Somewhere, Steve Minarik is smiling.
Despite Robutrad, despite the scandals in the Greece Police Department, despite the older scandals of the selection of the public defender and the MCC president, Monroe County Republicans waltzed away with all of the prizes yesterday.
All of them.
Democrats won the city races, of course, but the Republicans barely put in an appearance there. Out in the suburbs, where the Dems needed to pick up only one seat to take control of the County Legislature, and where they had some strong candidates in several races, Republicans made a clean sweep. They hung onto all of their seats in the Lej, and thus their one-vote margin of control. They grabbed control of two suburban towns from the Democrats -Irondequoit (where there are more registered Dems than Republicans) and Mendon.
And in race after race, the Dems didn't even come close.
What happened? And what, if anything, does this mean?
Some preliminary thoughts:
- If the few voters who turned out yesterday are representative, the divide between the city and its suburbs has sharpened.
- Monroe Democrats have been gaining voter-registration strength, but the often-overlooked "blanks" - voters who aren't registered with any party - liked the Republicans in this election.
- If the Dems couldn't pick up a single seat in the County Legislature in this environment, how relevant will the party be in the suburbs in the future? What do they need? A new message? A new leader? Rebuilding from the ground up?
- Are jobs and taxes really the only issues that matter to Monroe County residents?
- How much of this Republican sweep is due to voter disgust with the Democratic-run state government?
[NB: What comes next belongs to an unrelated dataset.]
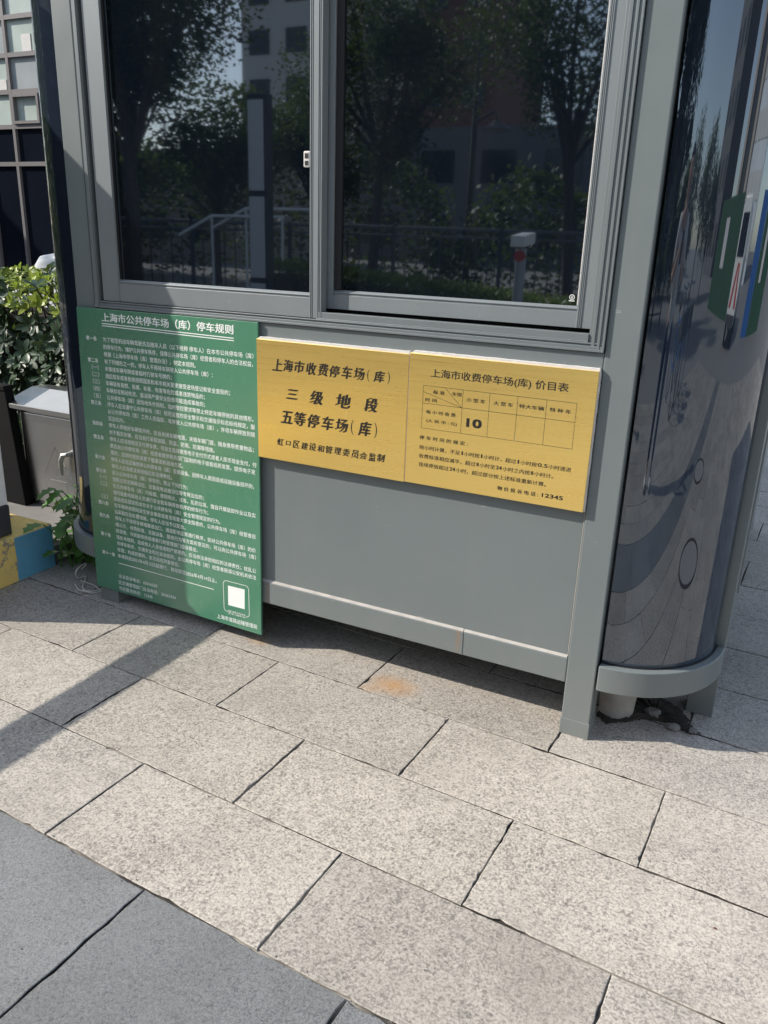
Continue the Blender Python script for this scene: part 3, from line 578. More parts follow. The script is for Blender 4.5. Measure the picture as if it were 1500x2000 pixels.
def lobed(mb, p, d, up, L, r):                          # a ragged lobed leaf
    d = d.normalized(); s = d.cross(up).normalized(); n = s.cross(d); half = [(0, .03), (.08, .22), (.16, .40), (.24, .24), (.34, .26), (.44, .48), (.56, .27), (.66, .24), (.76, .33), (.86, .14), (1.0, 0.0)]
    vs = []; m = len(half)
    for t, w in half: vs.append(p + d * (L * t) - n * (.35 * L * t * t))
    for sg in (-1, 1):
        for t, w in half: vs.append(p + d * (L * (t + .06 * w)) + s * (sg * w * L * .8) - n * (.35 * L * t * t - .12 * w * L))
    fs = []
    for sg in (0, 1):
        o_ = m * (1 + sg)
        for i in range(m - 1): fs.append((i, i + 1, o_ + i + 1, o_ + i))
    mb.add(vs, fs)
wl, ws = MB(), MB(); r = random.Random(5)
for k in range(60):
    hgt = r.uniform(.03, .33); a = r.uniform(0, 6.28); base = Vector((-2.10 + r.gauss(0, .035), .27 + r.gauss(0, .05), .0)); out = Vector((math.cos(a), math.sin(a) - .35, 0)) * r.uniform(.02, .11)
    tip = base + out + Vector((0, 0, hgt)); ws.tube([base, base + out * .3 + Vector((0, 0, hgt * .6)), tip], [.0035, .003, .002], 5)
    lobed(wl, tip, Vector((out.x, out.y, r.uniform(-.05, .05))) + Vector((r.gauss(0, .02), -.03, 0)), Vector((0, 0, 1)), r.uniform(.05, .098), r)
    if r.random() < .6: lobed(wl, base + out * .5 + Vector((0, 0, hgt * .7)), Vector((r.gauss(0, 1), -.6, .1)), Vector((0, 0, 1)), r.uniform(.04, .07), r)
wd = thing('weed', 'leafy green weed growing between kerb block and booth corner', 'weed', (-2.1, .27, 0)); wl.build('leaves', 'weed_leaf', wd); ws.build('stems', 'weed_leaf', wd)
c = MB(); P_ = []
for i in range(46):
    t = i / 45; P_.append((-2.02 + .19 * t + .03 * math.sin(9 * t), .12 - .10 * t + .035 * math.sin(13 * t + 1), .006 + .05 * max(0, math.sin(PI * min(1, t * 2.6))) * (t < .39)))
c.tube(P_, .0028, 6)
c.tube([(-1.93, .03, .005), (-1.88, -.0, .006), (-1.82, .005, .005), (-1.80, .035, .005), (-1.86, .06, .006), (-1.94, .065, .006)], .0025, 6)
tag(c.build('cord', 'cord_white', None, smooth=True), 'loose loop of pale cord lying beside the green board', 'cord')

# under the right corner: a broken concrete stub, rubble and soil
s = MB(); n = 28; r = random.Random(4); V_ = []
for z, k in ((-.01, .97), (.012, 1.0), (.07, 1.0), (.13, .99), (.163, .95)):
    V_.append([(.072 + (.050 * k + r.gauss(0, .0014)) * math.cos(2 * PI * i / n), .186 + (.050 * k + r.gauss(0, .0014)) * math.sin(2 * PI * i / n), z + r.gauss(0, .002)) for i in range(n)])
vs = [p for q in V_ for p in q]; s.add(vs, [(a * n + i, a * n + (i + 1) % n, (a + 1) * n + (i + 1) % n, (a + 1) * n + i) for a in range(4) for i in range(n)] + [tuple(range(4 * n, 5 * n))])
tag(s.build('concrete_stub', 'stub_concrete', None, smooth=True), 'rough round concrete stub under the booth beside its front leg', 'concrete stub')
SO = [(.03, .125), (.063, .104), (.119, .147), (.158, .186), (.212, .190), (.255, .185), (.287, .167), (.304, .186), (.271, .222), (.258, .262), (.235, .30), (.179, .33), (.10, .33), (.02, .28)]; s = MB(); r = random.Random(9); ol = []
for a in range(len(SO)):
    p, q = SO[a], SO[(a + 1) % len(SO)]
    for k in range(7): t_ = k / 7; ol.append((p[0] + (q[0] - p[0]) * t_ + r.gauss(0, .0028), p[1] + (q[1] - p[1]) * t_ + r.gauss(0, .0028)))
n = len(ol); cx, cy = sum(q[0] for q in ol) / n, sum(q[1] for q in ol) / n
lay = [[(cx + (x - cx) * k, cy + (y - cy) * k, z + r.uniform(0, .004 * (1.02 - k) * 4)) for x, y in ol] for k, z in ((1.0, .0022), (.93, .0040), (.7, .006), (.4, .010))]
vs = [p for q in lay for p in q] + [(cx, cy, .012)]
s.add(vs, [(a * n + i, a * n + (i + 1) % n, (a + 1) * n + (i + 1) % n, (a + 1) * n + i) for a in range(3) for i in range(n)] + [(3 * n + i, 3 * n + (i + 1) % n, 4 * n) for i in range(n)])
so_ = s.build('soil_patch', 'soil', None); tag(so_, 'dark damp soil patch on the paving under the curved booth corner', 'soil')
for k, (x, y, q, lb) in enumerate(((.232, .172, .015, 'rounded pale rubble lump on the soil under the curved booth corner'), (.285, .178, .010, 'smallest rubble lump nearest the rear leg of the booth'), (.17, .215, .020, 'flat broken rubble lump deep under the booth floor'))):
    s = MB(); rk = random.Random(k); me = bmesh.new(); bmesh.ops.create_icosphere(me, subdivisions=2, radius=1)
    vs = [Vector((v.co.x * q * 1.3, v.co.y * q, v.co.z * q * .7)) * rk.uniform(.72, 1.2) + Vector((x, y, .010)) for v in me.verts]; fs = [tuple(v.index for v in f_.verts) for f_ in me.faces]; me.free()
    s.add(vs, fs); tag(s.build('rubble_lump', 'concrete'), lb, 'rubble', 'rubble under the booth corner')

# parked car behind the hedge, nose to the left
pc = thing('parked_car', 'silver car parked behind the hedge with only its bonnet showing', 'car', (-2.5, 3.1, -.03))
prof = [(-4.66, .35), (-4.70, .65), (-4.66, .96), (-4.54, 1.09), (-4.26, 1.135), (-3.45, 1.18), (-2.75, 1.50), (-1.5, 1.53), (-.6, 1.14), (-.25, 1.10), (-.2, .55), (-.25, .25)]
MB().prism(prof, 2.25, 3.95, 'y').build('body', 'car_silver', pc, .07, seg=4, smooth=True)
for y in (2.242, 3.935): MB().prism([(-3.3, 1.12), (-2.72, 1.44), (-1.55, 1.46), (-.85, 1.14)], y, y + .022, 'y').build('side_window', 'dark_window', pc)
for x in (-3.85, -1.05):
    for y in (2.235, 3.77):
        w = MB().tube([(x, y, .30), (x, y + .2, .30)], .32, 24).build('wheel', 'tyre', pc, .02); MB().tube([(x, y - .004, .30), (x, y + .204, .30)], .2, 18).build('rim', 'chrome', w)
for y in (2.30, 3.55): MB().prism([(-4.715, .85), (-4.68, 1.0), (-4.50, 1.085), (-4.46, 1.0)], y, y + .35, 'y').build('headlight', 'dark_window', pc, .01)

# office building across the back
ob = thing('office_building', 'office block of dark and pale glass panes in a grey grid behind hedge', 'building', (-15, 14, 0))
BX, BS = -16.10, .93; ZS = (-.03, 1.25, 2.59, 3.36, 4.06, 4.78, 5.50, 6.22, 6.94)
MB().box(-21, -7, 12.12, 18, -.1, 9).build('wall', 'wall_grey', ob)
gm = MB(); cols = [BX + BS * k for k in range(-5, 9)]
for x in cols: gm.box(x - .04, x + .04, 11.99, 12.115, 0, 7)
for z in ZS[2:]: gm.box(cols[0], cols[-1], 11.992, 12.113, z - .045, z + .045)
gm.build('mullion_grid', 'mullion', ob)
r = random.Random(2)
for i, x in enumerate(cols[:-1]):
    for j in range(1, 8):
        z0, z1 = (0, ZS[2]) if j == 1 else (ZS[j], ZS[j + 1]); dark = j <= 2
        w = MB().box(x + .041, x + BS - .041, 12.06, 12.11, z0 + .046, z1 - .046).build('window', 'facade_dark' if dark else ('facade_light' if (i + j) % 3 else 'panel_pale'), ob)
        if j == 3 and i == 5:
            f_ = MB(); a, b_, c_, d2 = x + .05, x + BS - .05, z0 + .05, z1 - .05
            f_.box(a, b_, 11.95, 12.05, c_, c_ + .06).box(a, b_, 11.95, 12.05, d2 - .06, d2).box(a, a + .06, 11.951, 12.049, c_ + .06, d2 - .06).box(b_ - .06, b_, 11.951, 12.049, c_ + .06, d2 - .06); f_.build('casement', 'mullion', w)
        if not dark and r.random() < .5:
            bx = x + r.uniform(.1, .5); MB().box(bx, bx + r.uniform(.1, .3), 12.045, 12.058, z0 + .06, z0 + r.uniform(.2, .6)).build('blind', 'wall_white', w)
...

- How much of it is due to suburban voter disenchantment (or worse) with Barack Obama? Is it oversimplifying to note that Republicans throughout New York State's suburbs had a good day yesterday - as they did in Virginia and New Jersey, where voters embraced Obama in last year's presidential election?
- Voter turnout yesterday was abysmally low - around 32 percent - which may or may not have had anything to do with the results. Is that because everybody (except the folks in Irondequoit and Mendon) is satisfied? Because nobody cared about any of the races? Because voters are fed up with politics and think it doesn't matter who's in charge? (Local leaders sometimes seem to go out of their way to prove the point. City officials talk about having to cut expenses to the bone and then consider hiring the mayor's former campaign manager as fire marshal.)
- In the past, County Legislature Republicans have paid little attention to their Democratic colleagues. They'll have no incentive to do so now, and that does not bode well for city residents.